In Article 20 of the Anti-Monopoly Law, responsibility for the monopoly agreement could be exempted in seven events, of which the fifth one is related to the above, in which the monopoly agreement is performed as a result of great decrease in sales or excessive goods in stock during a recession. Based on causal relationship, when deciding if the act should be found as the law violation, this clause could not be used a legal reason for exemption of punishment for the non-poaching pact under the Anti-monopoly Law. If the regulatory authority finds the non-poaching pact as illegal, a less severe punishment could be given on the ground of recession, losses of the industry or excessive goods in stock.

Finally, some people may say this article is exaggerating. In this case, the horizontal monopoly agreement is not a serious violation. The industry is in recession. Even if the non-poaching agreement is performed, the regulatory authority is not very likely to investigate and punish the businesses involved in the current situation. I agree. However, the risk is there. Punishment may be given in the future. For instance, Alibaba paid the 18.2 billion RMB penalty in 2021 six years after it started to violate the “two options” clause of the Anti-monopoly Law in 2015. If pig prices rise years later and the pig breeding business booms, the big businesses in the industry could be punished for the monopoly agreement signed this year. This is a risk they cannot afford to ignore.

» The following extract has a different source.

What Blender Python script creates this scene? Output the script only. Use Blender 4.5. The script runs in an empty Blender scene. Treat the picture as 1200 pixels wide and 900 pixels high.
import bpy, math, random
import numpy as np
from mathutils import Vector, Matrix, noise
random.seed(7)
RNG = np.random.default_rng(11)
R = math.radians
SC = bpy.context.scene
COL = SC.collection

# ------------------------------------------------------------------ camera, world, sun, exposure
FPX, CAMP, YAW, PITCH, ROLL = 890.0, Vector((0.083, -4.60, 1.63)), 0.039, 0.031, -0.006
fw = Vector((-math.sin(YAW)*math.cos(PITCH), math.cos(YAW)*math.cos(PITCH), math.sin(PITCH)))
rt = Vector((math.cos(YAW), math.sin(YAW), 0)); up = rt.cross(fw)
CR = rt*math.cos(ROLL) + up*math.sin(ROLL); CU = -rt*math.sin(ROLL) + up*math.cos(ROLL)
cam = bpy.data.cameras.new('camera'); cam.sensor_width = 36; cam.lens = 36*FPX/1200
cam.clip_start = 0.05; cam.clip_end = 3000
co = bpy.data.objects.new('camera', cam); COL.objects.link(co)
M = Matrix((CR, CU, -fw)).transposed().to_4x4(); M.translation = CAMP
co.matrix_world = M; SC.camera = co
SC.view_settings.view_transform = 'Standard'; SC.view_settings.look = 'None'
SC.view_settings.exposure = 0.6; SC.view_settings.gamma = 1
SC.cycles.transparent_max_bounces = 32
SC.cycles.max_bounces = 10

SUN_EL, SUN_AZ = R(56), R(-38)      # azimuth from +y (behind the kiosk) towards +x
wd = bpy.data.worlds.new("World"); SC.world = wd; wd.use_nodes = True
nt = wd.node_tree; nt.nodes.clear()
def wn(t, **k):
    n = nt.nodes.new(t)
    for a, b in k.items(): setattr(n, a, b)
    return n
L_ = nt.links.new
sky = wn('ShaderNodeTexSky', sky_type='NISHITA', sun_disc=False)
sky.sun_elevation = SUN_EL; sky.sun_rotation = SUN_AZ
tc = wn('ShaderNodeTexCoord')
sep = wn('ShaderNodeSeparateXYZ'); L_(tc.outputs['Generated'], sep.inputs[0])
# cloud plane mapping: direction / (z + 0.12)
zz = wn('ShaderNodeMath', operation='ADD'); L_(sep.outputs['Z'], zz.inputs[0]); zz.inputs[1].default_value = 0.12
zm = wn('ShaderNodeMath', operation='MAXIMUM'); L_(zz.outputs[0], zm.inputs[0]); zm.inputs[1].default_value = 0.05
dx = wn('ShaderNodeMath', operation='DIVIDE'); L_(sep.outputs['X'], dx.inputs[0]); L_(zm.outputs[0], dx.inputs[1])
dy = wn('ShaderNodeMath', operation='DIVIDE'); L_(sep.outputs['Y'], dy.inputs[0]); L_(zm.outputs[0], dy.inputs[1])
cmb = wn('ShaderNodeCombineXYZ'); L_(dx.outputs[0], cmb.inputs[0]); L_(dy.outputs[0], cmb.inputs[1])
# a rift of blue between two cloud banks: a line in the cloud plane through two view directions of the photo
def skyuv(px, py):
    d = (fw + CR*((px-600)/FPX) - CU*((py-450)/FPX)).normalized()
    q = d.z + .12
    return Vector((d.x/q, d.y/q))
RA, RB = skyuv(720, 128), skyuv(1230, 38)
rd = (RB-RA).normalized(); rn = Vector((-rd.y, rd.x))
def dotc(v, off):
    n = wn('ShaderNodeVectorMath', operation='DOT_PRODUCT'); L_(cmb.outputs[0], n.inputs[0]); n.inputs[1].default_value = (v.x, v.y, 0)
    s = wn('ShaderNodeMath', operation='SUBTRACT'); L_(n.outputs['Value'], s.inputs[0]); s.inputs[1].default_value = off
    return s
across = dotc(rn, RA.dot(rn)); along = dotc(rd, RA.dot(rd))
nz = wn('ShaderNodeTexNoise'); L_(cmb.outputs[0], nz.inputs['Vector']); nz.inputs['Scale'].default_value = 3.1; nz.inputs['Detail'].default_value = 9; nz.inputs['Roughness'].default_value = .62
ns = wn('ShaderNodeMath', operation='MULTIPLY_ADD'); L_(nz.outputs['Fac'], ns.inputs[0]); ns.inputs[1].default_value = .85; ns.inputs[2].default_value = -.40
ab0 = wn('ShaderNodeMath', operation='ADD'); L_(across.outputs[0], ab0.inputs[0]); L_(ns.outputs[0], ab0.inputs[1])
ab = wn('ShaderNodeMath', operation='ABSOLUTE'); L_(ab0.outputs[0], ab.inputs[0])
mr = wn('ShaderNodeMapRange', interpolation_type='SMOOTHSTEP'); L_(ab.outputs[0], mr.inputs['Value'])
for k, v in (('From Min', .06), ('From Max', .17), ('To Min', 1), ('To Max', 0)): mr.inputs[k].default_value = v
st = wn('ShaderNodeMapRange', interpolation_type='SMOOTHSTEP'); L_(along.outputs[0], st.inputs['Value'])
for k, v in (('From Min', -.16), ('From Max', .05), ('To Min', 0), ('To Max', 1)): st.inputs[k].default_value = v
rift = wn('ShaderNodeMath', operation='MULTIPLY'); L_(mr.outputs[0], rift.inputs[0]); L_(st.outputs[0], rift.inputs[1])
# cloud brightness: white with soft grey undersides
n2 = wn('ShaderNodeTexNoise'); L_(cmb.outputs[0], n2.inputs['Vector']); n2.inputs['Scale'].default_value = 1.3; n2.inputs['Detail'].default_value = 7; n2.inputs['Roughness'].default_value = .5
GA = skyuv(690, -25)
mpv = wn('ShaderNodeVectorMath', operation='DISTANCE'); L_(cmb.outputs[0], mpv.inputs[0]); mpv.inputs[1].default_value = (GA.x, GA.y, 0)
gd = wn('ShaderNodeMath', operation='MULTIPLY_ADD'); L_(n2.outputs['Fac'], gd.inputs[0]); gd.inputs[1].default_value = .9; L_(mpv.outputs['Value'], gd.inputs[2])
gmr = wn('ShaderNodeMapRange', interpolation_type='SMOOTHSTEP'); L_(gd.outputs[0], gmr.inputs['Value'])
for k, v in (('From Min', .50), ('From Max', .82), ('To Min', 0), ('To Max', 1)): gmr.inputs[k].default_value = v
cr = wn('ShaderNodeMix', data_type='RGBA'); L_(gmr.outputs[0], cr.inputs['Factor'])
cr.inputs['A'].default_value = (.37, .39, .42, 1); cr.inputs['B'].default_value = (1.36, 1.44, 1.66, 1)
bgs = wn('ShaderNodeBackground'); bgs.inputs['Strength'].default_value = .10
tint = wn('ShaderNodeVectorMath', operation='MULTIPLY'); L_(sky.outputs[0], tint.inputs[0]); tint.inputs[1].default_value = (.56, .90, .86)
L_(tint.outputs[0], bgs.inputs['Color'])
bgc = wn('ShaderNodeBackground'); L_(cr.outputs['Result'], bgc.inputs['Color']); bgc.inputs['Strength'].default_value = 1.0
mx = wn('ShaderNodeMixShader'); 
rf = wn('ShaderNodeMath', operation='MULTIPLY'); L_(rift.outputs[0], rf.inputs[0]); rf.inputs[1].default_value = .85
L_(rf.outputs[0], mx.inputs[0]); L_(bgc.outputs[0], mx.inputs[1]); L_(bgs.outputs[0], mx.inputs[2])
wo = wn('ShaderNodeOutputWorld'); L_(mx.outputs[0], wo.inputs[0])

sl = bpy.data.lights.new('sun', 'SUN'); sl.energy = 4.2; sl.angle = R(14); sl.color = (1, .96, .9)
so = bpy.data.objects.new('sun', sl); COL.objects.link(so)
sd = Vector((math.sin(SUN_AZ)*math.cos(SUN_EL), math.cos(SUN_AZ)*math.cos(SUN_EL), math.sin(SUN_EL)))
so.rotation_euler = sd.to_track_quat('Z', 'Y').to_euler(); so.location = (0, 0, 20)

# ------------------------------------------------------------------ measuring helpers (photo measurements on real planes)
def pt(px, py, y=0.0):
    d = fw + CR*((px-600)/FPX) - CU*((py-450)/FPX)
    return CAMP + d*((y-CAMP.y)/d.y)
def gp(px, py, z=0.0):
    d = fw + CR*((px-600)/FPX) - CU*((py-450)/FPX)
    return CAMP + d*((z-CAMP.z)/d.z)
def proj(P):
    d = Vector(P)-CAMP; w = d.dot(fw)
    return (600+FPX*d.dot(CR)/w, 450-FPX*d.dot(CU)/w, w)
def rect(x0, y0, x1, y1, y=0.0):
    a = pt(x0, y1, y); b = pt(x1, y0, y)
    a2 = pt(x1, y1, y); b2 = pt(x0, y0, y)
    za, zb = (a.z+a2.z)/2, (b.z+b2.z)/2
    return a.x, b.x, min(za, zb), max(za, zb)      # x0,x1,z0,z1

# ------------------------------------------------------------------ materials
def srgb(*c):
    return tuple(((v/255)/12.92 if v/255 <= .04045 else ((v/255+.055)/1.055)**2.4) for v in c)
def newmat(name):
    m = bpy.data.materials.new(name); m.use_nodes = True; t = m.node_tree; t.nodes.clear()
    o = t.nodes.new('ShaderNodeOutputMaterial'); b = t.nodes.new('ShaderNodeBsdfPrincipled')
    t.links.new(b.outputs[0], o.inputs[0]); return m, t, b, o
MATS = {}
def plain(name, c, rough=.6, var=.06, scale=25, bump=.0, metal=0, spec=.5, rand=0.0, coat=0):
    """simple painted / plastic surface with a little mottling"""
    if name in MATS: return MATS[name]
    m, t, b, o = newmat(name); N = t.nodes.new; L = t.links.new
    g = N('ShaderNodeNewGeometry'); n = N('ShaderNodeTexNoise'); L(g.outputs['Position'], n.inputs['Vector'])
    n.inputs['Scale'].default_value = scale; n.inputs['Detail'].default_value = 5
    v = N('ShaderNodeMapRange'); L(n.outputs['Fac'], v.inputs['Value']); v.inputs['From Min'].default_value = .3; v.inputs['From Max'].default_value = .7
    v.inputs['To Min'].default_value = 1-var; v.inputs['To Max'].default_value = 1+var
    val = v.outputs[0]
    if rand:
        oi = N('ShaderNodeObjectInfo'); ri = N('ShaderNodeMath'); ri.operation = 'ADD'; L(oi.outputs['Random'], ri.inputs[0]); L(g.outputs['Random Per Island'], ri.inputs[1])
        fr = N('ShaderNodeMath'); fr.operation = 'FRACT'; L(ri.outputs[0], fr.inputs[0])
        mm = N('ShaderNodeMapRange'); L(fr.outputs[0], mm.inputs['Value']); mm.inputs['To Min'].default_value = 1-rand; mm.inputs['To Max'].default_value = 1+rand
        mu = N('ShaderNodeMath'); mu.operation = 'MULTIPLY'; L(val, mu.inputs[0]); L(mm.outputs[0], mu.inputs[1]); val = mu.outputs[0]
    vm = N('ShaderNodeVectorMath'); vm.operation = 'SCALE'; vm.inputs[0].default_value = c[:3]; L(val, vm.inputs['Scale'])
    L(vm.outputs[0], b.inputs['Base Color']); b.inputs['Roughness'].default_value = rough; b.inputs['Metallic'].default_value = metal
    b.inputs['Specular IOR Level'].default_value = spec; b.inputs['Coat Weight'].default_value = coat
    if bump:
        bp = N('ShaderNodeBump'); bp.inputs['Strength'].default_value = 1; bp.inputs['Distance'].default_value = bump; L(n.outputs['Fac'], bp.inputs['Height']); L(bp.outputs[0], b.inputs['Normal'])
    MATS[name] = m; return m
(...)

What should they do next? In brief, if the non-poaching pact is performed, the big breeding businesses should take remedial action to reduce the penalty by studying the Anti-monopoly Law and relevant laws, especially the Guide to Application of Leniency Policy in Horizontal Monopoly Agreement Cases by Anti-Monopoly Commission of State Council, submitting full, updated and accurate reports and important evidence connected with the monopoly agreement, especially ones unknown to the law enforcement authority and fully cooperating in the investigation. A 1% penalty reduction equals to hundreds of a million RMB less than that calculated on the basis of the previous year’s sales.